The cyborg may be utterly ravishing, but as she has to learn human emotions from those around her, Jirou struggles to get close to her. Despite saving numerous lives and breathing life into his sad existence, the cyborg cannot show the love her future creator yearns for even during his pathetic attempts to make her jealous. Eventually Jirou banishes her and returns to his moribund routine, always wondering whether his actions were justified as the adventures he once thrived on now melt away. The cyborg is not too far away from him though and when a vicious earthquake destroys much of Tokyo, Jirou is saved by his unusual girlfriend.

A lavish budget for this Japanese production allows Kwak Jae-Young to take his trademarks to a new level while never quite giving viewers anything new to savour. What could easily be called ‘iSassy Girl’ (did you see what I did there?) is a tsunami of emotion and melodrama, pushing hitherto strong levels of sentiment to new heights. This is our much loved Sassy Girl given a sci-fi reboot and plonked into a narrative of timelines and the inevitable paradox or two. Another truly radiant actress (Haruka Ayase in this case) turned into the enigmatic object of desire for a endearingly dopey hero, something most of us real-life dopey wannabe heroes will cheer about.

And yet, despite reeling these facets of the production off with almost monotonous precision, I cannot help but be charmed by ‘Cyborg She’. Kwak Jae-Young has a PhD in stirring emotions and this film has more heart-pulling moments of manipulative magic than a room full of kittens playing with balls of string.
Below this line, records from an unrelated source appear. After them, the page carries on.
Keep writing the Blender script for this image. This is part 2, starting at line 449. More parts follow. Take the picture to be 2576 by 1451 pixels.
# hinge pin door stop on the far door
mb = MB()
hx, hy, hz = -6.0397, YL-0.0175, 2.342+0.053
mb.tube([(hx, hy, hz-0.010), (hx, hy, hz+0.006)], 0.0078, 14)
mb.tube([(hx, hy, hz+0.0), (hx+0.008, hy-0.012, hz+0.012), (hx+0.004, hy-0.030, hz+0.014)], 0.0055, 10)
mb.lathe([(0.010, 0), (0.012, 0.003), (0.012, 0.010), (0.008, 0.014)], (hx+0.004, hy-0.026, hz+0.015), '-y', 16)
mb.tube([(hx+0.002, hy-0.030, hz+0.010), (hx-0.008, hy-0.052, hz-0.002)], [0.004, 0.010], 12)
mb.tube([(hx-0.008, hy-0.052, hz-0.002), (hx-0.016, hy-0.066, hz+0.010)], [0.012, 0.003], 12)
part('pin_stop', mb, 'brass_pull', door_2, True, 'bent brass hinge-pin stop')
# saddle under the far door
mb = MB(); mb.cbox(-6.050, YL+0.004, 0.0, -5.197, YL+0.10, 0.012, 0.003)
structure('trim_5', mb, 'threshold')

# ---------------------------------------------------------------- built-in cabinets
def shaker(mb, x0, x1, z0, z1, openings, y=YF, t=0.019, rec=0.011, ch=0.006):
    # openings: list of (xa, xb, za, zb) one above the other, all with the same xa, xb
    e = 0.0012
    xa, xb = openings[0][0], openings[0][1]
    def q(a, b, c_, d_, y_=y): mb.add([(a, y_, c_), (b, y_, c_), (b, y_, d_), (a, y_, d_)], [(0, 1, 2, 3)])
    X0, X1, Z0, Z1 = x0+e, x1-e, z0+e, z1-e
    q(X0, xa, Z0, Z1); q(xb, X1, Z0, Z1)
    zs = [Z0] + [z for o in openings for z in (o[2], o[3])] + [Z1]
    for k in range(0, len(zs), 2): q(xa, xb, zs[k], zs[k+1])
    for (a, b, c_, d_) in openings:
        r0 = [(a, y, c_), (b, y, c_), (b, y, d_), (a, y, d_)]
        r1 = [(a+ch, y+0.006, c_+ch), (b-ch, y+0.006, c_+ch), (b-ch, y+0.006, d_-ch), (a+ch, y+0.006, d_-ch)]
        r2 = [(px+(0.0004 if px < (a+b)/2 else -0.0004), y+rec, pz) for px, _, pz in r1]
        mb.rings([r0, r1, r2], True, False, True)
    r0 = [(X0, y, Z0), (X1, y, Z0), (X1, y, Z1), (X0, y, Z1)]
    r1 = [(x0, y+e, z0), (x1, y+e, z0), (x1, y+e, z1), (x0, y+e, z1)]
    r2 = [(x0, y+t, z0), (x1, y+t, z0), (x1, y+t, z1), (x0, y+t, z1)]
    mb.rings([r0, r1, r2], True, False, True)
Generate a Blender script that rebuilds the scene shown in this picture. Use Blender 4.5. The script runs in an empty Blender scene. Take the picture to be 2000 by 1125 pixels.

Every action film ever made has the intention of creating excitement, every horror film of creating fear so its to be expected that a rom-com by the genre master should try to leave us in a puddle of tearful goo on the floor. Kwak Jae-Young understands how to achieve this better than anyone and puts together a few notably powerful scenes that linger long in the memory. The moment when the cyborg takes our hero back in time to see his now reconstructed home village again is spellbinding and about as moving a piece of cinema as I have recently seen.

What was unforgettable about ‘My Sassy Girl’ was its ability to surprise and confound, something ‘Cyborg She’ still manages to do. Clichés are mixed with moments that are by turns bewildering and even shocking while a winning cast ensures we cannot take our eyes off the action. The pacing is again Kwak Jae-Young’s greatest adversity and ‘Cyborg She’ threatens to ground to a halt before it has run its course. Stick with it though as, at the end of two hours, there is something ethereal about the production and the ending it contrives to give us.